Three Types of Property Development Finance Explained

Posted by Casandra Properties on Tuesday, December 8th, 2020 at 8:32am.

Buying, building, renovating, and re-selling property is not only a very exciting endeavor, it can also become very costly. Having to work with a raw piece of land or a deteriorated old home costs a lot of capital to fix and build. Even though the end result will generate a greater income and profit, it’s getting started which can be the problem. 

This is why many property developers consider property development financing to get them started. If you are a beginner in the industry who aren’t quite sure what kind of financing you should apply for, then you’ll learn more about the three main types of property development finance right here. 

Types of property development


1. Residential Development Financing

This will be a loan that is given to anyone who want to erect or develop residential properties. This is typically to build homes for occupation on raw land with the main aim to either sell, rent out, or occupy yourself. 

These developments can include flats, apartments, small housing units, multi-storied apartments, builder flats, developer’s townships, independent bungalows, villas, and houses in societies or colonials. 

 

2. Commercial Property Financing

These loans are usually given to all kinds of businesses who are in need of financial restructuring, business expansion, or asset acquisition. Commercial properties will include any kind of structure or real estate that is intended to generate an income or profit from the services provided or products sold. 

Spaces like shopping malls, business parks, service provider studios, and warehouses. Basically, it’s a space that hosts business with the intent of generating profit.

 

3. Bridging Finance

The perfect solution for property developers who need a quick injection of cash. This cash loan is usually given to those who are in the process of selling their own property and who would like to purchase their next property. 

It’s also a great option for those who would like to start building their new home, while they are still living inside their existing home. Bridging finance fills the gap while you wait for a transaction to go through. Another great thing about this kind of finance, is that you don’t sit around waiting for a cash injection to do what you want in the future.  

Depending on the loaning company you approach, your interest rates and loan terms will be affected. Therefore, it’s important to consider the following when picking the perfect loaning company for your development project:

  • Interest rate that they offer
  • The maximum amount that they will lend you for certain projects
  • What kinds of plans do they offer?
  • Loaning terms available
  • Credibility
  • Their experience, qualifications, and years in business 
  • Customer care and relationships
  • Reviews and recommendations from previous clients

If you still aren’t sure which one of the three is more suitable to you, then check out this site: propertybridges.com/property-finance/ for qualified companies and experienced agents to help you decide.

 

Why Should I Consider Property Development? 

Many people want to try their hand at this boosting industry, but because it entails so many different moving parts people get easily scared.

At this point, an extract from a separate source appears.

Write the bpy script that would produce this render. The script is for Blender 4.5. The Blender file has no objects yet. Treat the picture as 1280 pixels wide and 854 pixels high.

The great misconception is that you need huge capital to start building properties for sale. This is why applying for a loan at specialized agencies is so beneficial. Without spending all your life’s savings, you can start your own property development company. 

Keep in mind that you don’t have to build 25 homes or a massive skyscraper at first. Many beginners start on a small scale. Getting financing for a small project of building 1-2 two-bedroom homes or apartments is enough to give you experience and get your foot in the door. Average investors usually work on smaller to medium-sized residential development projects. 

 

What do I Need to Be Successful?

Being successful in the industry doesn’t come without inputting some really hard work. You need to have a true passion for developing different structures and ambition to fuel your passion. 

Sure, there are many things you might already know, but there are loads you might not. Within this industry, knowledge truly is power. You have to make sure that you stay up to date with all the latest in the retail market and that you are aware of all the aspects involved in starting a big project. 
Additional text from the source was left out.